Generally, a nonresident alien is subject to U.S. tax only on income that is effectively connected with a U.S. trade or business (ECI), or income that is sourced within the United States that is Fixed, Determinable, Annual, or Periodical (FDAP).

What is effectively connected income?

Effectively connected income (ECI) is income that a nonresident alien derives from the conduct of a trade or business in the U.S. ECI is taxed at the same rates and in the same manner as a U.S. citizen or resident’s income.

Note. For ECI purposes “conducting a trade or business” usually means the NRA participates in substantial, regular, and continuous business activities in the U.S.

ECI includes income from the following sources:

  • Personal services performed in the U.S.,
  • Rental income from U.S. real property,
  • Gains from the sale of U.S. real property or property used in a U.S. trade or business, and
  • Interest, dividends, royalties, or other passive income that is attributable to a U.S. trade or business.

Note. ECI may be subject to mandatory income tax withholding.
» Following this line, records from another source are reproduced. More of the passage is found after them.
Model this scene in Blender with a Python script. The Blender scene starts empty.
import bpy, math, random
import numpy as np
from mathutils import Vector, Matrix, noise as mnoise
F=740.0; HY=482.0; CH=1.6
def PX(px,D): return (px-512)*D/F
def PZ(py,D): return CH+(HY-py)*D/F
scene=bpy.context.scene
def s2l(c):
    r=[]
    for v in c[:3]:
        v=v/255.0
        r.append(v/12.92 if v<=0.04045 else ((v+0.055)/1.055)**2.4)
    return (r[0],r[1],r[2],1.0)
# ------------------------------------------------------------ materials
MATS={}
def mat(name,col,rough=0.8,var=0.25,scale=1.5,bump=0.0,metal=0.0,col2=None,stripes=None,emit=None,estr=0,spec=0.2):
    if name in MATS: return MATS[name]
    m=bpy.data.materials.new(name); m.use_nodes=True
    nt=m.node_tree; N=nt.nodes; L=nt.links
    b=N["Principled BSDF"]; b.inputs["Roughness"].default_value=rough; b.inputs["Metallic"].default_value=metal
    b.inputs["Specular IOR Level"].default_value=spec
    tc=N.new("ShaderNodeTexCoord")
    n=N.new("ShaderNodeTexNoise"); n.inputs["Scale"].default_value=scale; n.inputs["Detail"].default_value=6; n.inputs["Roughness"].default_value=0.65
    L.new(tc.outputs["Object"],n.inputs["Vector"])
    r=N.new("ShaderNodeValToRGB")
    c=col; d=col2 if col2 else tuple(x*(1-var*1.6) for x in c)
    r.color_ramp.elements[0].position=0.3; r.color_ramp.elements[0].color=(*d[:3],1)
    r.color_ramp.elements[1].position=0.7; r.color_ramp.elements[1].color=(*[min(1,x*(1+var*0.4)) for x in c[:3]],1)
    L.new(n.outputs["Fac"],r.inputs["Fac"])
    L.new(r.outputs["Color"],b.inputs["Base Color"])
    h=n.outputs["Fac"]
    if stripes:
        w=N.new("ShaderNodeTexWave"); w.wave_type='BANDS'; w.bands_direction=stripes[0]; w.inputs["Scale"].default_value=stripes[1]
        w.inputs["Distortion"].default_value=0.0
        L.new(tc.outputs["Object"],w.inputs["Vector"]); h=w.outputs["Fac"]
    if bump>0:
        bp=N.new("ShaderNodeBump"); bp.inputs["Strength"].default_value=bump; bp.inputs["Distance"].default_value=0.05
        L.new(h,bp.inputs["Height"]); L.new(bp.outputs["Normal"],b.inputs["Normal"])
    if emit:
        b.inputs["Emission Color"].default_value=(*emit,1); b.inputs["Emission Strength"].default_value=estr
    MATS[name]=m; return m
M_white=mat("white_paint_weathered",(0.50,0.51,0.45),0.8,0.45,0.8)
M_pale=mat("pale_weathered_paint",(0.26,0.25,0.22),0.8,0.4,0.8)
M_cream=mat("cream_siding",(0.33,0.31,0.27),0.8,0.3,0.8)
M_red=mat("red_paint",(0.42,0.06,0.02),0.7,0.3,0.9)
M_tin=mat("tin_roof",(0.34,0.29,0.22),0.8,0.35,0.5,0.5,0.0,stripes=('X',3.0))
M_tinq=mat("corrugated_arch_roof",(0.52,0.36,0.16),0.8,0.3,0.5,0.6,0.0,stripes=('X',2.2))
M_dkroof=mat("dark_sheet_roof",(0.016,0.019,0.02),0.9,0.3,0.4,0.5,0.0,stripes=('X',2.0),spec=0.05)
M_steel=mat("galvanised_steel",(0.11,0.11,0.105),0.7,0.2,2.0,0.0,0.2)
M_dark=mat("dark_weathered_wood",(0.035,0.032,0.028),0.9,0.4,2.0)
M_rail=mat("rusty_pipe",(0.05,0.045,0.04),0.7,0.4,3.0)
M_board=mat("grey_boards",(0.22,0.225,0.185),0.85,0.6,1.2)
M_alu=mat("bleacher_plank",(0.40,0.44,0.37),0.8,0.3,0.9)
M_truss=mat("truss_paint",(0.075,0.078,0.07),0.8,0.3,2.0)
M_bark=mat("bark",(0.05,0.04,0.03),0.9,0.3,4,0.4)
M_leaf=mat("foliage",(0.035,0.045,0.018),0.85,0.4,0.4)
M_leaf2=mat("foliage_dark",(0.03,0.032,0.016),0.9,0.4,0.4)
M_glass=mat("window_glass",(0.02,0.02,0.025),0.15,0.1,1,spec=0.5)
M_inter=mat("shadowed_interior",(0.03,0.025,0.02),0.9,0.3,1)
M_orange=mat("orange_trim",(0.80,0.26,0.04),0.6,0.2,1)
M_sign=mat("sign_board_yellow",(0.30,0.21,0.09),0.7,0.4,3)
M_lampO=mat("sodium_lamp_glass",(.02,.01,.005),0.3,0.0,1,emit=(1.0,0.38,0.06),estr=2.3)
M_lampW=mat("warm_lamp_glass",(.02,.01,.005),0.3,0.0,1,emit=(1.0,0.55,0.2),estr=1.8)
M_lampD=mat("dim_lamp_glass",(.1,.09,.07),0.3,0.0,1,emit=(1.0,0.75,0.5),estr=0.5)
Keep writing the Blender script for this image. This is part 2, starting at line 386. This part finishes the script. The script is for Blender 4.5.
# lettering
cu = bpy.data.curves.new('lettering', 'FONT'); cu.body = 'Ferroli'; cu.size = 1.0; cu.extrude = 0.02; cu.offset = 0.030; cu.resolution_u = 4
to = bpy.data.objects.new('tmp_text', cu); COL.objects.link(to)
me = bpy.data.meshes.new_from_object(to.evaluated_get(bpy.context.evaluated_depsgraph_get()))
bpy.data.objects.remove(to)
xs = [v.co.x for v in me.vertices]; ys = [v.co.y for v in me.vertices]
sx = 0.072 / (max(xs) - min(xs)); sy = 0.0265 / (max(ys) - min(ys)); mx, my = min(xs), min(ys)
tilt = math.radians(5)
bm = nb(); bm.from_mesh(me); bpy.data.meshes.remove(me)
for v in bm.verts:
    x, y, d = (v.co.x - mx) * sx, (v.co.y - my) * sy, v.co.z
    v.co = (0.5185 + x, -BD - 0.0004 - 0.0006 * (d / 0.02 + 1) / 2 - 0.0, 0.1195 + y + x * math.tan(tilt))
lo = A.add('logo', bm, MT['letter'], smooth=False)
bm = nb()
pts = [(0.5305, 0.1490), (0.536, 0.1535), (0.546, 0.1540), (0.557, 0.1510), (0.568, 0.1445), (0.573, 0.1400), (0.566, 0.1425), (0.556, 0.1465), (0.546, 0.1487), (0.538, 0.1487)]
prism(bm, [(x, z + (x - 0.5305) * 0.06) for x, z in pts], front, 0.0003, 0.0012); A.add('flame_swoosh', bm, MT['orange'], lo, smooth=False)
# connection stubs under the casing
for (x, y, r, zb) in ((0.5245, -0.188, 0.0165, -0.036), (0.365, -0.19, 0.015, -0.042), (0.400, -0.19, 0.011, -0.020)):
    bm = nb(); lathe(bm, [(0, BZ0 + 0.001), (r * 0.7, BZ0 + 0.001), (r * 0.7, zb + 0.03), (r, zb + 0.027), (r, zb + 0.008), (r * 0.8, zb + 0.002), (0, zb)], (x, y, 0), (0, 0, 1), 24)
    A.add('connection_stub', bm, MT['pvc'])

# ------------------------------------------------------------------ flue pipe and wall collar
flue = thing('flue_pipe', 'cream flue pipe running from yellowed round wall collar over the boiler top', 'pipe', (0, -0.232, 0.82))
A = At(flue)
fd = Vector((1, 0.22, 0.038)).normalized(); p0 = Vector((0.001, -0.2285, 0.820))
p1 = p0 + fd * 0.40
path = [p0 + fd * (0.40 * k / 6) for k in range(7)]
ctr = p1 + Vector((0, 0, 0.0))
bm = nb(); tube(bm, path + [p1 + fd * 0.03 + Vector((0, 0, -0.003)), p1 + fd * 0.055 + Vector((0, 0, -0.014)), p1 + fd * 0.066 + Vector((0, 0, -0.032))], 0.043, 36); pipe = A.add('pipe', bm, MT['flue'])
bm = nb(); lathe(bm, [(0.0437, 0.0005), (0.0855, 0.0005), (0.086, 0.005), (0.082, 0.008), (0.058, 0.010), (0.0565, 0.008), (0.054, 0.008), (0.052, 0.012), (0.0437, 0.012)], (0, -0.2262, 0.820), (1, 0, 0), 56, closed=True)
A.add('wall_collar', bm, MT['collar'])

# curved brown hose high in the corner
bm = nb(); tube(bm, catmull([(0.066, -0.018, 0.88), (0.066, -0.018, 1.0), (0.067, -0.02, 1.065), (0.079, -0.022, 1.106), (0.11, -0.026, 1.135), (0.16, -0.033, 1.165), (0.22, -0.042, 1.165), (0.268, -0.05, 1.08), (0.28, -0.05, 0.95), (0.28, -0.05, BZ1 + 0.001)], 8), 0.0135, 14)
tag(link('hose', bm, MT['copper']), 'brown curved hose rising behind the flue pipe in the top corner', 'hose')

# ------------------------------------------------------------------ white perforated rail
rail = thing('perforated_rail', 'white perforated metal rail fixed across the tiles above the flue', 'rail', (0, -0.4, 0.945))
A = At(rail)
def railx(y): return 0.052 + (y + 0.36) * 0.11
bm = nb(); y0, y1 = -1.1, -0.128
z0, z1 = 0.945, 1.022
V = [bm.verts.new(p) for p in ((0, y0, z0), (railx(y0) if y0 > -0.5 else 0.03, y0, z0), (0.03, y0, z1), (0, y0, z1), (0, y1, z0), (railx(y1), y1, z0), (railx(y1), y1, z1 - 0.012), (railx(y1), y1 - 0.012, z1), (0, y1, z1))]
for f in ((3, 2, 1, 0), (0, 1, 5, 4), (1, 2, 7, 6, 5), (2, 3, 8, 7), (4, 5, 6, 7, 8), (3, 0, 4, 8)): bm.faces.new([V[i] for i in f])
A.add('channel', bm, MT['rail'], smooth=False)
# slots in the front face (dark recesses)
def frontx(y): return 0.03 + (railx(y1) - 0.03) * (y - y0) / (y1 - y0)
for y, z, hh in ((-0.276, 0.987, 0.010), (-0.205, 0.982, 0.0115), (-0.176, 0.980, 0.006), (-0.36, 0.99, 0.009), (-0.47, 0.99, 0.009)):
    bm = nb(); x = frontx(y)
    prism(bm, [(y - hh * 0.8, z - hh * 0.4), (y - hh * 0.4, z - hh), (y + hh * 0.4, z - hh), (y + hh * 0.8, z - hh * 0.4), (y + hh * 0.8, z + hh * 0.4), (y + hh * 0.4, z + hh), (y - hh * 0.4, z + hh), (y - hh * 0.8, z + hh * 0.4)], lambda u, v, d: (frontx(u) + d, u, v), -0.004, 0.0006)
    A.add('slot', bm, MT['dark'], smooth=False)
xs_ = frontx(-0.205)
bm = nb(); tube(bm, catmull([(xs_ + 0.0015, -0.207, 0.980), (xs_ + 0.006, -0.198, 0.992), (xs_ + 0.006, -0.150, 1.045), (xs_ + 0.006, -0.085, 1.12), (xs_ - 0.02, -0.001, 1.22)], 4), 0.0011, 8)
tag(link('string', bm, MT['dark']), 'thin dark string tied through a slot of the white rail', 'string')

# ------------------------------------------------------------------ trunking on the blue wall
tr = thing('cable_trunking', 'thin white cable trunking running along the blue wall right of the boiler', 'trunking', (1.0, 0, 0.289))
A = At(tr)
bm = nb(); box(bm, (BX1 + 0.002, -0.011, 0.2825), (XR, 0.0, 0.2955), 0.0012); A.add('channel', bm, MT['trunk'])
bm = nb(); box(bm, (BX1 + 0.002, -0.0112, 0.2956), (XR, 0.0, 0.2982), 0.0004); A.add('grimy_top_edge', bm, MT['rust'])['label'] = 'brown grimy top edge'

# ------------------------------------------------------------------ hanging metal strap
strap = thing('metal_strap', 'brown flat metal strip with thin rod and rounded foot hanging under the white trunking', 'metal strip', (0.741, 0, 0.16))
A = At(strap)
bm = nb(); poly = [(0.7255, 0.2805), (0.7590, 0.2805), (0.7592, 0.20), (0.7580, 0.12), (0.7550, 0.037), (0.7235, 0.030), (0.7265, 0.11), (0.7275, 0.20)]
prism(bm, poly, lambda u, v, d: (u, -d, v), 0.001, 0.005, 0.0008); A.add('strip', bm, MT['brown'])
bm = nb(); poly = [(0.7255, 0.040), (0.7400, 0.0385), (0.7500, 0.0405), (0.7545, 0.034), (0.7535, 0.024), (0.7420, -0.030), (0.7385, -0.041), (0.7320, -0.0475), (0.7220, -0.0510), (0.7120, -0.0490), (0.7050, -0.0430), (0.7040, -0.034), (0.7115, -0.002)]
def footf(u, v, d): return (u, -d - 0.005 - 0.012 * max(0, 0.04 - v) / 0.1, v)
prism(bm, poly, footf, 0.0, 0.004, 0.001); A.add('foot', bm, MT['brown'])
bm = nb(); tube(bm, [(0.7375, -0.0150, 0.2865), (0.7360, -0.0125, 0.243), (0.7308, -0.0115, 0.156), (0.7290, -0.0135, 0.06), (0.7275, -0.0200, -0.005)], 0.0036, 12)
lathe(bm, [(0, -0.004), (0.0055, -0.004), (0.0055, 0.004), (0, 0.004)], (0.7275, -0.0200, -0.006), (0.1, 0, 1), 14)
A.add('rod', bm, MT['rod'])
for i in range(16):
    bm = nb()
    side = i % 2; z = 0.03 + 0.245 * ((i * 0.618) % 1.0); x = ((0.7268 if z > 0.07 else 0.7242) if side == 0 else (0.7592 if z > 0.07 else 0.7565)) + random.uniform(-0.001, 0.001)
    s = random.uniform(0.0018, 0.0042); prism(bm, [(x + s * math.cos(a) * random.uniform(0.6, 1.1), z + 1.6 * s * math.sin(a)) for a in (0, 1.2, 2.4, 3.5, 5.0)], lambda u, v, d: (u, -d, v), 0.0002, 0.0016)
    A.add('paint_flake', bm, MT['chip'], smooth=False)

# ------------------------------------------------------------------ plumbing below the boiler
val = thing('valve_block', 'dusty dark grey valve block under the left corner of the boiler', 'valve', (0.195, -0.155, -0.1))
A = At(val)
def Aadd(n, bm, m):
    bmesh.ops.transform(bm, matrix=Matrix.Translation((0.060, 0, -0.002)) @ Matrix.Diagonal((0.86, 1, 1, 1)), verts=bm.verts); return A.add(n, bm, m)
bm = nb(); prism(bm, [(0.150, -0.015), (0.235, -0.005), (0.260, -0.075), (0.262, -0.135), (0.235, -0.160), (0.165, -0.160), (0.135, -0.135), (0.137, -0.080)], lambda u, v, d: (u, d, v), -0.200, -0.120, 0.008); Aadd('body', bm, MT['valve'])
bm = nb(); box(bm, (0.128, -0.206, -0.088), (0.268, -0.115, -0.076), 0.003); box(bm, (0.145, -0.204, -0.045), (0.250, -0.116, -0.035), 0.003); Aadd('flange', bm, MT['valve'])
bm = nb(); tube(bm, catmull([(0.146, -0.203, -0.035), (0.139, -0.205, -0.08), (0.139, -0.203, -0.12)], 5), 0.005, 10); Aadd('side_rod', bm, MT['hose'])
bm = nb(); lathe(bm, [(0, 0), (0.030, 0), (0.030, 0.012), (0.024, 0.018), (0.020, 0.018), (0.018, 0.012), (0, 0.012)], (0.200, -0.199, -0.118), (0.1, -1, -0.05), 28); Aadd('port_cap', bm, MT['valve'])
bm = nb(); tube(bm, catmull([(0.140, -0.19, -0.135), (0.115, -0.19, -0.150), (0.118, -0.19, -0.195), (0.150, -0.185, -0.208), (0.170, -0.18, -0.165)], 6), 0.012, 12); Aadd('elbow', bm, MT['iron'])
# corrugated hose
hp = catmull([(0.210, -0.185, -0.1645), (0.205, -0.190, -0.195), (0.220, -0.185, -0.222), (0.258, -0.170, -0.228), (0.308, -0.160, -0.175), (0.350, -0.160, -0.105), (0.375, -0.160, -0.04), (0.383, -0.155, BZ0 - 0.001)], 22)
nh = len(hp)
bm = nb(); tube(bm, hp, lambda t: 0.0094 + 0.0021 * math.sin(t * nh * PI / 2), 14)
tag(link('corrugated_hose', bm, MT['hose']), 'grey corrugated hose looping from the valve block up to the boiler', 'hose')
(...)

For example, the Foreign Investment in Real Property Tax Act (FIRPTA) requires a person who purchases real property from a nonresident alien to withhold 15% of the gain realized by the nonresident alien seller.

Note. The permanent establishment or personal services articles of a treaty may limit U.S. taxation of ECI. A list of current tax treaties can be found at United States Income Tax Treaties – A to Z.

What is U.S. source income?

U.S. source income is fixed, determinable, annual, or periodic (FDAP) income that is derived from sources within the U.S. but is not connected to the nonresident alien’s U.S. trade or business.

U.S. source income includes income from the following sources:

  • Interest from U.S. banks or corporations,
  • Dividends from U.S. corporations,
  • Royalties from U.S. patents, copyrights, or trademarks,
  • Salaries, wages, or pensions paid by U.S. entities,
  • Prizes and awards, from U.S. sources, and
  • Certain gambling winnings.

Note. FDAP can also be effectively connected income. FDAP that is ECI is taxed at the graduated rates imposed on U.S. citizens and resident aliens.

FDAP that isn’t ECI is generally subject to a flat 30% tax withholding rate unless a lower rate is provided by a tax treaty between the U.S. and the nonresident alien’s country of residence. The 30% tax is usually withheld at the source by the payer of the income.

Note. A list of current tax treaties can be found at United States Income Tax Treaties – A to Z.

Return requirements.

A nonresident alien with ECI or FDAP must file Form 1040-NR, U.S. Nonresident Alien Income Tax Return. NRAs use Form 1040-NR to report ECI and to claim any related deductions or credits and any treaty benefits.

NRAs with FDAP income that is not effectively connected with a U.S. trade or business use Form 1040-NR and Schedule NEC (Form 1040-NR), Tax on Income Not Effectively Connected With a U.S. Trade or Business, to report their FDAP income and claim any treaty benefits.